→ INPUT DATA
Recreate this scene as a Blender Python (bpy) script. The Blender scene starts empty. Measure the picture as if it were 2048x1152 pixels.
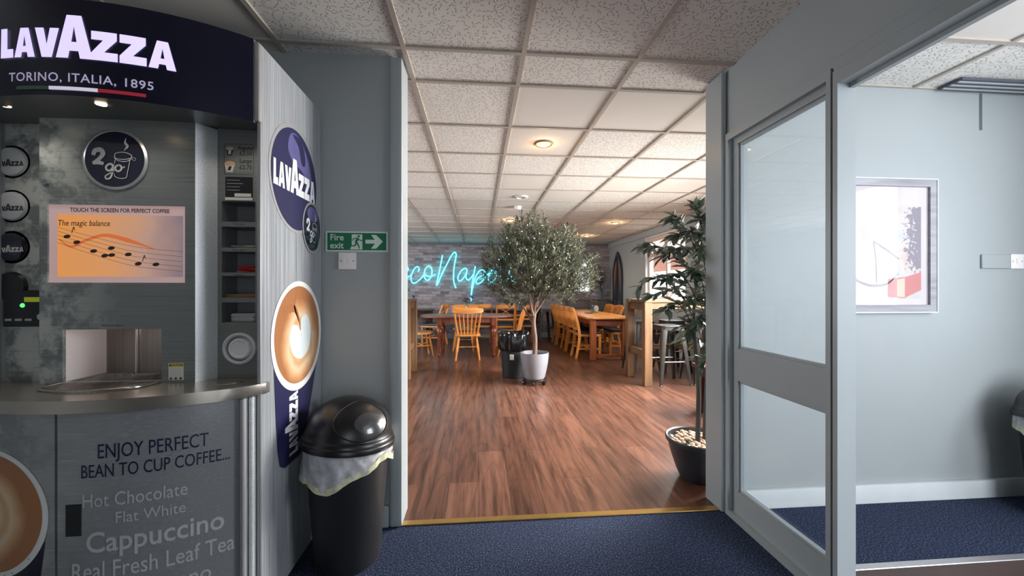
import bpy, bmesh, math, random
from math import sin, cos, pi, radians, sqrt, atan2
from mathutils import Vector, Matrix, noise

random.seed(11)
S = bpy.context.scene
COL = S.collection

# ------------------------------------------------------------------ camera, world, sun, daylight, exposure
CZ = 1.223
FOC = 780.0
YAW = radians(4.84)
cam_d = bpy.data.cameras.new('camera')
cam = bpy.data.objects.new('camera', cam_d)
COL.objects.link(cam)
cam.location = (0, 0, CZ)
cam.rotation_euler = (pi / 2, 0, -YAW)
cam_d.sensor_width = 36
cam_d.lens = FOC / 2048 * 36
cam_d.shift_y = 4 / 2048
cam_d.clip_start = 0.02
S.camera = cam

w = bpy.data.worlds.new('daylight_sky')
S.world = w
w.use_nodes = True
w.node_tree.nodes['Background'].inputs[0].default_value = (0.80, 0.90, 1.0, 1)
w.node_tree.nodes['Background'].inputs[1].default_value = 3.2


def lamp(name, kind, loc, energy, col=(1, 1, 1), size=(1, 1), aim=None, parent=None, **kw):
    d = bpy.data.lights.new(name, kind)
    d.energy = energy
    d.color = col
    if kind == 'AREA':
        d.shape = kw.get('shape', 'RECTANGLE')
        d.size = size[0]
        d.size_y = size[1]
        if 'spread' in kw:
            d.spread = kw['spread']
    if kind == 'SPOT':
        d.spot_size = kw.get('cone', radians(120))
        d.spot_blend = 0.9
        d.shadow_soft_size = 0.04
    if kind == 'POINT':
        d.shadow_soft_size = kw.get('soft', 0.03)
    if kind == 'SUN':
        d.angle = kw.get('angle', 0.02)
    o = bpy.data.objects.new(name, d)
    COL.objects.link(o)
    o.location = loc
    if aim is not None:
        o.rotation_euler = Vector(aim).to_track_quat('-Z', 'Y').to_euler()
    if parent:
        o.parent = parent
    return o


lamp('sun', 'SUN', (-6, 4, 9), 1.5, (1.0, 0.94, 0.85), aim=(0.72, 0.25, -0.62))
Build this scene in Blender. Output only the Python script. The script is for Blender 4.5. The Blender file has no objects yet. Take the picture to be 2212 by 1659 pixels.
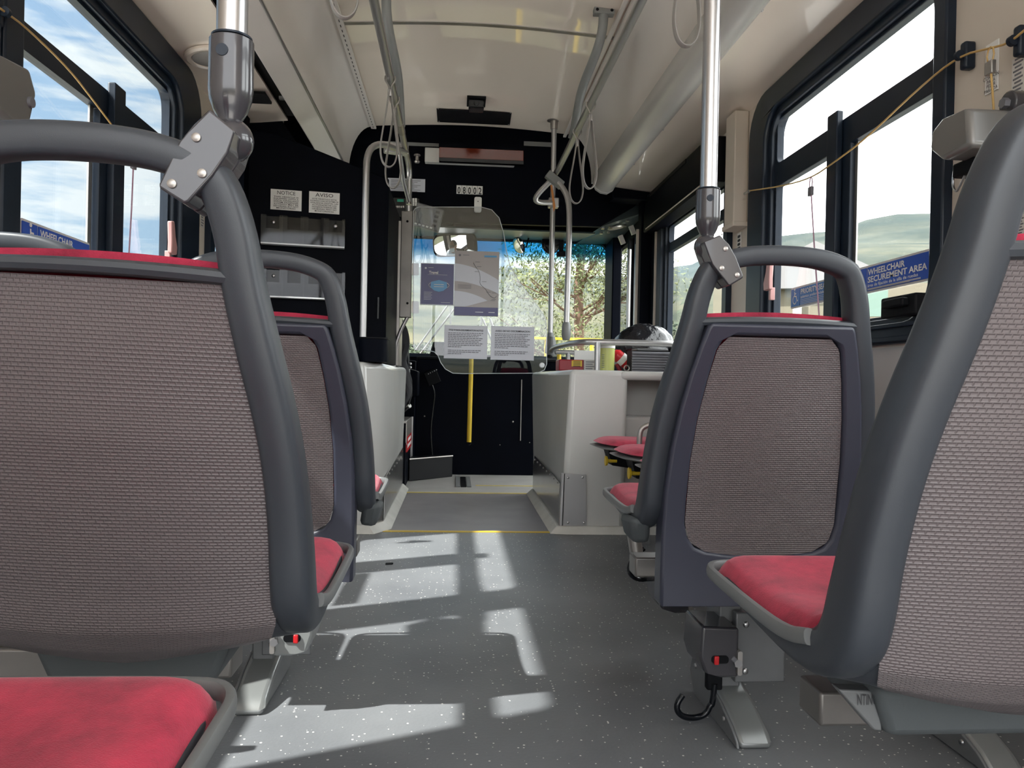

→ TASK PROMPT
Omitting all images, print the listing exactly.

→ TASK OUTPUT
Recreate this scene as a Blender Python (bpy) script. The Blender scene starts empty. Measure the picture as if it were 2048x1152 pixels.
import bpy, bmesh, math, random
from math import sin, cos, pi, radians, sqrt, atan2
from mathutils import Vector, Matrix, noise

random.seed(11)
S = bpy.context.scene
COL = S.collection

# ------------------------------------------------------------------ camera, world, sun, daylight, exposure
CZ = 1.223
FOC = 780.0
YAW = radians(4.84)
cam_d = bpy.data.cameras.new('camera')
cam = bpy.data.objects.new('camera', cam_d)
COL.objects.link(cam)
cam.location = (0, 0, CZ)
cam.rotation_euler = (pi / 2, 0, -YAW)
cam_d.sensor_width = 36
cam_d.lens = FOC / 2048 * 36
cam_d.shift_y = 4 / 2048
cam_d.clip_start = 0.02
S.camera = cam

w = bpy.data.worlds.new('daylight_sky')
S.world = w
w.use_nodes = True
w.node_tree.nodes['Background'].inputs[0].default_value = (0.80, 0.90, 1.0, 1)
w.node_tree.nodes['Background'].inputs[1].default_value = 3.2


def lamp(name, kind, loc, energy, col=(1, 1, 1), size=(1, 1), aim=None, parent=None, **kw):
    d = bpy.data.lights.new(name, kind)
    d.energy = energy
    d.color = col
    if kind == 'AREA':
        d.shape = kw.get('shape', 'RECTANGLE')
        d.size = size[0]
        d.size_y = size[1]
        if 'spread' in kw:
            d.spread = kw['spread']
    if kind == 'SPOT':
        d.spot_size = kw.get('cone', radians(120))
        d.spot_blend = 0.9
        d.shadow_soft_size = 0.04
    if kind == 'POINT':
        d.shadow_soft_size = kw.get('soft', 0.03)
    if kind == 'SUN':
        d.angle = kw.get('angle', 0.02)
    o = bpy.data.objects.new(name, d)
    COL.objects.link(o)
    o.location = loc
    if aim is not None:
        o.rotation_euler = Vector(aim).to_track_quat('-Z', 'Y').to_euler()
    if parent:
        o.parent = parent
    return o


lamp('sun', 'SUN', (-6, 4, 9), 1.5, (1.0, 0.94, 0.85), aim=(0.72, 0.25, -0.62))
Build this scene in Blender. Output only the Python script. The script is for Blender 4.5. The Blender file has no objects yet. Take the picture to be 2212 by 1659 pixels.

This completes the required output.